---------- SOURCE EXCERPT

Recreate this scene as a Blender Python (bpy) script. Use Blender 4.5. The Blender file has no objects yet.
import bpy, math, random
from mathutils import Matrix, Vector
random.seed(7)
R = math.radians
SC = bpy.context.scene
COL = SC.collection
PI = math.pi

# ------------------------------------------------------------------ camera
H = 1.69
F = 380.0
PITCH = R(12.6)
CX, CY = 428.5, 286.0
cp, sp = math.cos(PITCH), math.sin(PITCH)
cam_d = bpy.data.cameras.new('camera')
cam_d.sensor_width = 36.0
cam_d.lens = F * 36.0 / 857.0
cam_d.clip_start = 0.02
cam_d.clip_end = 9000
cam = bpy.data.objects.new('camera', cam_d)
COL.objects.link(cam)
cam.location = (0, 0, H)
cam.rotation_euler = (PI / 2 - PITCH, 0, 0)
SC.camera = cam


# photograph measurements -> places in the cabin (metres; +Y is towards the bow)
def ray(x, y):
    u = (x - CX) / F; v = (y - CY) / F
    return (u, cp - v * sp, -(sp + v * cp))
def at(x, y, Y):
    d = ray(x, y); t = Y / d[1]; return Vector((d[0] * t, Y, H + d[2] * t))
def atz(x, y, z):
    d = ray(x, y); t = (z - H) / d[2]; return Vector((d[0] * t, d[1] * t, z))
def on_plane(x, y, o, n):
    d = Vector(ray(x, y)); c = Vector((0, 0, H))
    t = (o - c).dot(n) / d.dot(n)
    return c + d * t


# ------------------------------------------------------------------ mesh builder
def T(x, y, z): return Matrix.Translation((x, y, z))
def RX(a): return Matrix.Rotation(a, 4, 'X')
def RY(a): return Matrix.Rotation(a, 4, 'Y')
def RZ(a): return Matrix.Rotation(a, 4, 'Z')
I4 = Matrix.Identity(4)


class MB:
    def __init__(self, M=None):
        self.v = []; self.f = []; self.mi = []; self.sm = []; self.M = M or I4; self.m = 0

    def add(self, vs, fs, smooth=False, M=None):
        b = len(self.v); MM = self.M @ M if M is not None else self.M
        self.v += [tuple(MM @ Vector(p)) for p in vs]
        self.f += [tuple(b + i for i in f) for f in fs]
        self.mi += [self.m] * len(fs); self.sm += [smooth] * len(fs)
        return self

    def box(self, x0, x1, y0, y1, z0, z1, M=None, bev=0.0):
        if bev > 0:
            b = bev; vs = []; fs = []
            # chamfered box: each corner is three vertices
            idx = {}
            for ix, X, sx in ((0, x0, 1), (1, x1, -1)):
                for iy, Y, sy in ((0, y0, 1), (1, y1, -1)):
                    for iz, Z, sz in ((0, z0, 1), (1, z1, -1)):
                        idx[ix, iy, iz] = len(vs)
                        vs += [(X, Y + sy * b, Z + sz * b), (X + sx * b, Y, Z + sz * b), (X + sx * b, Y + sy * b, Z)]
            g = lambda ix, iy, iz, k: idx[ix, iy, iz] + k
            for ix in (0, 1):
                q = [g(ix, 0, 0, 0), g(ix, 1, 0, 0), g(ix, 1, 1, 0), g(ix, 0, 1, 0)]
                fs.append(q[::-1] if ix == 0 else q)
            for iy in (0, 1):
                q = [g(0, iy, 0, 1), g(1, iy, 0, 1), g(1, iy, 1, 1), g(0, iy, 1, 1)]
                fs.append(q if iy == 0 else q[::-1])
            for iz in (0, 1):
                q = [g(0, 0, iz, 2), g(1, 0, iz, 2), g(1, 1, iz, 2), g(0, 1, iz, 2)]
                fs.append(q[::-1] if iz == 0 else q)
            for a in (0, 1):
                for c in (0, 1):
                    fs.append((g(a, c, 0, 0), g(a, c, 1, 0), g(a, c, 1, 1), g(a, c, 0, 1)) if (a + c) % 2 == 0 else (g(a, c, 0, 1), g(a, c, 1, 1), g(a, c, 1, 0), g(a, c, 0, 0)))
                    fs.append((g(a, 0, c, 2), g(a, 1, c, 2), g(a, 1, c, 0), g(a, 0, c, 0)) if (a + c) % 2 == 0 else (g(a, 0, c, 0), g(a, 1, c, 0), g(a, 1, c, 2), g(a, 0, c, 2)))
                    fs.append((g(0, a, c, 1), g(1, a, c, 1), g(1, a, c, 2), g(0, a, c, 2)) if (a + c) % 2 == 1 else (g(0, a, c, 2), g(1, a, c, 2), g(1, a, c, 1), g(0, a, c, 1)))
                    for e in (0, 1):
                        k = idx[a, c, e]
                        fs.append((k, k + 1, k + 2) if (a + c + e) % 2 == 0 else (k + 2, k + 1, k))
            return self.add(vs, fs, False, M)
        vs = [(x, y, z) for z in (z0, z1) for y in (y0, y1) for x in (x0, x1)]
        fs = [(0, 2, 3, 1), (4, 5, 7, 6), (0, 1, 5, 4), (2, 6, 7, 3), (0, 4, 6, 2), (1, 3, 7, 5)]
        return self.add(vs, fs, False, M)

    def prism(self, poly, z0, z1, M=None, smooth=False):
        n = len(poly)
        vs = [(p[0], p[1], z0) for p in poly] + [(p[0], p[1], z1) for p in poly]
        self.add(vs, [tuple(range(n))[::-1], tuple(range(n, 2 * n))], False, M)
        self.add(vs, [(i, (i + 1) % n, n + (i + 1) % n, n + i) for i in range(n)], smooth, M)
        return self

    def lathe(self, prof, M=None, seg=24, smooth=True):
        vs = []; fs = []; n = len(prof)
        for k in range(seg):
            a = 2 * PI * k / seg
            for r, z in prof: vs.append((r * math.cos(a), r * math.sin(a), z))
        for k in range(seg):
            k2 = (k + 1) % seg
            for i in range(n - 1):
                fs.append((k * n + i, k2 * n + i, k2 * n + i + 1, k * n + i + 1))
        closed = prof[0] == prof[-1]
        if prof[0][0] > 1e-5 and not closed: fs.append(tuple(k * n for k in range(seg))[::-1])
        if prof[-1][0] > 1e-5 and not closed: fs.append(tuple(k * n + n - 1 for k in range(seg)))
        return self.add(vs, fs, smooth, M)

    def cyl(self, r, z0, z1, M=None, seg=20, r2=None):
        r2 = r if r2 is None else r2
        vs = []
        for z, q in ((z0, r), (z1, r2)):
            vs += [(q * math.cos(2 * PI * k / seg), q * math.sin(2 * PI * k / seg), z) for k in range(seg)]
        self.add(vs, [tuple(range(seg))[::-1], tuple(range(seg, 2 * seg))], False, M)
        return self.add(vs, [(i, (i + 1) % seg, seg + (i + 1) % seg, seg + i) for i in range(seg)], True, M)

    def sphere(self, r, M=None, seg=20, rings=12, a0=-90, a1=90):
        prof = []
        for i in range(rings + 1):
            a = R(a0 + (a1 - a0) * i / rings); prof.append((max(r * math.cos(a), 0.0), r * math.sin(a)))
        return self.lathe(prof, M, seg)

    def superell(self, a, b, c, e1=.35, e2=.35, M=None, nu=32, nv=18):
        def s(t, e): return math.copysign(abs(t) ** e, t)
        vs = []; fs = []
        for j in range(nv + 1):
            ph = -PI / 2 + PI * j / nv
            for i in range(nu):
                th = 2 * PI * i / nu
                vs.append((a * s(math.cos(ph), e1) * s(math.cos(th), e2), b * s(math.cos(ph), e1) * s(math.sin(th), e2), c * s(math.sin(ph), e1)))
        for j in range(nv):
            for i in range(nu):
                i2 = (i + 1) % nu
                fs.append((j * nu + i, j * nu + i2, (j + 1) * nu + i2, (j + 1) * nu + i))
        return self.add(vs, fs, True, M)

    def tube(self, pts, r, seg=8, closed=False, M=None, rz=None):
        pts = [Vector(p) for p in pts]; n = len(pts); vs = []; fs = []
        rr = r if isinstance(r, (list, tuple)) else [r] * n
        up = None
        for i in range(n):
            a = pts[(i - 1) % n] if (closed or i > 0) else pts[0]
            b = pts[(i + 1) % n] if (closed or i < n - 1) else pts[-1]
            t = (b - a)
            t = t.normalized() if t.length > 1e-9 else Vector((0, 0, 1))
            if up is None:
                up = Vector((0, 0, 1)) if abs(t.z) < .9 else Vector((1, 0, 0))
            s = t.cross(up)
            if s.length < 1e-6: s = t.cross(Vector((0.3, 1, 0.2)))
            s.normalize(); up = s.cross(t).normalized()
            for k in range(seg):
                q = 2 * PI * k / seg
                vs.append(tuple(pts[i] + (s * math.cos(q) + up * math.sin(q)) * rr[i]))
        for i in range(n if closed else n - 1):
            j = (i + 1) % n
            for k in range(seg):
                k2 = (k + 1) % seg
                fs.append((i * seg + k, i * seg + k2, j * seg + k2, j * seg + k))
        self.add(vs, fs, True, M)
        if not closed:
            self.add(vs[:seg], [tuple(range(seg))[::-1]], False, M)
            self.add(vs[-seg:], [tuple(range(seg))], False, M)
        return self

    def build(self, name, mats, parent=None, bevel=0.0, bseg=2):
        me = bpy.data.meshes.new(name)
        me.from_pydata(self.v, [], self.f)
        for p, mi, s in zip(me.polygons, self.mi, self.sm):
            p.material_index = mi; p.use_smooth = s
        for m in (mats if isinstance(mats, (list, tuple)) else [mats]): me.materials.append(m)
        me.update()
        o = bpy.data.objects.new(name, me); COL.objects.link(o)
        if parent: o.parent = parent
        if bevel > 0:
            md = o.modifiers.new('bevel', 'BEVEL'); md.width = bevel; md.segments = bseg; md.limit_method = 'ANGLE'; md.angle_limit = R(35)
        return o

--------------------

▶ **THE TASK**:
Verbatim output is expected for the lines from the start of the data to the line in which "PI = math.pi" appears, both included.

▶ **RESULT**:
Recreate this scene as a Blender Python (bpy) script. Use Blender 4.5. The Blender file has no objects yet.
import bpy, math, random
from mathutils import Matrix, Vector
random.seed(7)
R = math.radians
SC = bpy.context.scene
COL = SC.collection
PI = math.pi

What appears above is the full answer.